Joe Nauman remains on the farm, having constructed his home on the property near his mom and dad’s. He recalled how the family slowly drifted away from farming: “In the mid 80’s when all my siblings began to move away and it got to the point it wasn’t profitable to have livestock in the pasture, we stopped with the registered angus. We would just go buy a steer or two and feed them out for our own use,” he said. “By the early 1990s we had stopped buying steers entirely, but dad was still grain farming as recently as five or six years ago.”
Today the Nauman farmland is rented out on a cash basis to a neighbor who produces row crops. The vacated barn, the farm’s iconic windmill and quaint corn crib, and the beautiful farm property presented a perfect setting for a multi-purpose venue attractive to groups desiring to escape the city and enjoy a rural, pastoral setting for their events and celebrations, the family began to realize.
“The seed was planted in 2016 or 2017 when we held a farm auction to auction off the equipment.
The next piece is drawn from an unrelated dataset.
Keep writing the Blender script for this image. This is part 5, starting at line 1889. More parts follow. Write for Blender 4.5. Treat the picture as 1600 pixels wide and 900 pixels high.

That was the first time we used the cattle barn for an event, and I made the comment that someone could have a wedding in there,” said Gollnitz. “Little did I know that in January of 2019 I would get engaged on the family vacation, and by the time that weekend was over my family had all the plans for a barn wedding underway. In March we began cleaning the barn.”
Renovations included thorough cleansing of walls, beams, and other woodwork, along with some concrete work. Nauman siblings, cousins and spouses, and neighbors all pitched in, working every weekend that summer to clean and pressure wash every square inch of the barn. They created an “open concept” look, with a rustic loft overlooking the main level and a crystal chandelier providing a portion of the barn’s lighting.  
A courtyard was added to the rear of the barn and an old. knotty-pine corn crib was turned into a “ready room” for the bride. A built-in stage and pub area was also installed, along with an outdoor fire pit and social-style picnic tables. Though not all the amenities had been completed, the barn and compound were ready to host the Gollnitz’s nuptials by September 2019.
“After we had our wedding with lots of family friends and neighbors, we started to get calls about using the barn for this or that. The family had no intentions of opening the barn as an event venue, but suddenly we had to seriously consider running it as a business,” Ashley said.
The family decided to name their fledgling enterprise Top of the Hill Farm Event Venue and Gathering Place, a name derived from a wooden sign leftover from the mid-1960s declaring the property Nauman’s Angus Top of the Hill Farm. The family showed livestock under that moniker at county 4-H fairs. 
“Mom and dad were both leaders for the 4-H Club, and my siblings and I were all very active,” said Nauman. “We grew up on 4-H projects from gardening to livestock.”